2) There is fear that he’ll be pushed either to first base or even designated hitter in the long run due to his lack of work ethic and overall tools.

Why should the Mariners look past all of this? Well Dickerson has monster tools at the plate. A very polished hitter with a game plan and professional approach at the dish. He cut his strikeouts considerably over the last year and while that has come with a little loss of power he is such a great hitter at the plate I’m not worried about it. I think some of that is adjusting to the bats as well.

He doesn’t walk “a lot” by elite college hitter standards, he’s still consistent and has been over 10% for his career at Indiana.  But this year he’s struck out less than he’s walked with a BB/K ratio of 23/22.

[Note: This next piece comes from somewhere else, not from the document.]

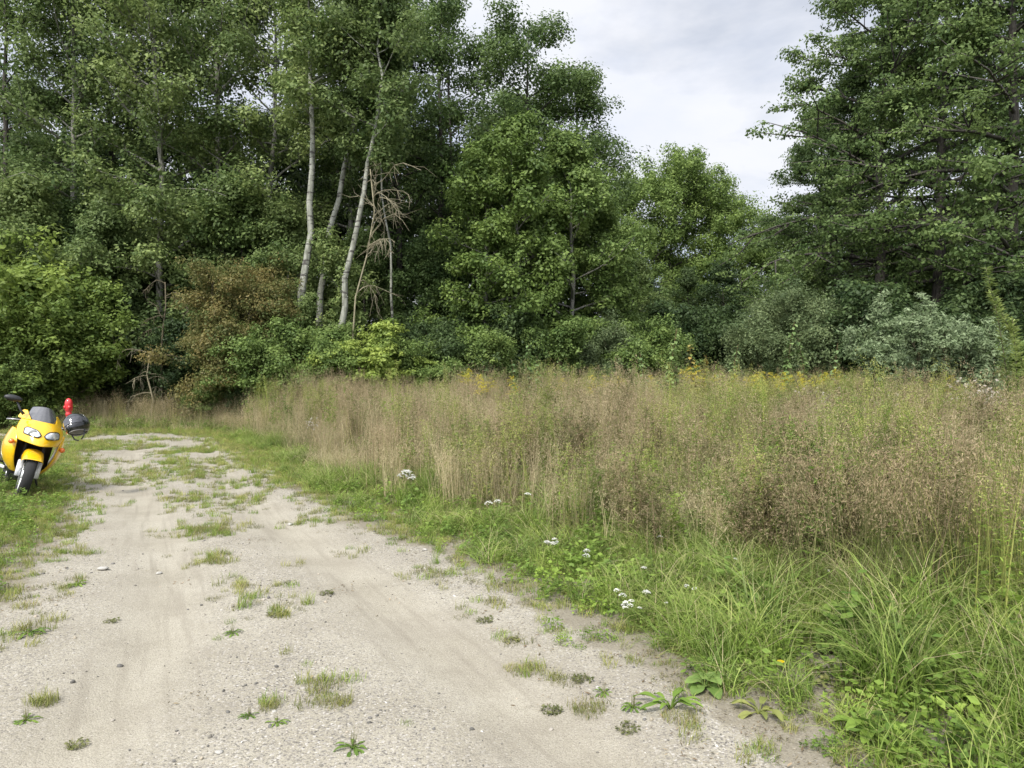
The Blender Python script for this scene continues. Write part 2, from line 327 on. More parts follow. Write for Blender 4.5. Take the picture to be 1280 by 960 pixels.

Dickerson is a risk no doubt and he makes me think a lot of Dennis Raben but he’s a solid talent and could work through the minor leagues in a year/year and a half. There is always risk with draft picks but he could very well provide ample reward too.

In Summation

I think there are quiet a few talents that could fit what the Mariners are looking for and by no means should this be the be all and end all list. But these are guys that I’ve specifically been looking at and would like to see the Mariners consider and/or draft at 62.

If I had to rank in what order I’d want them it would be something like Carter, Winkler, Fisher,  Gilmartin and Dickerson. There is a possibility that all of these guys are taken in the first round and sandwich round. But I think one of them will slip through the cracks and be of great value to the organization.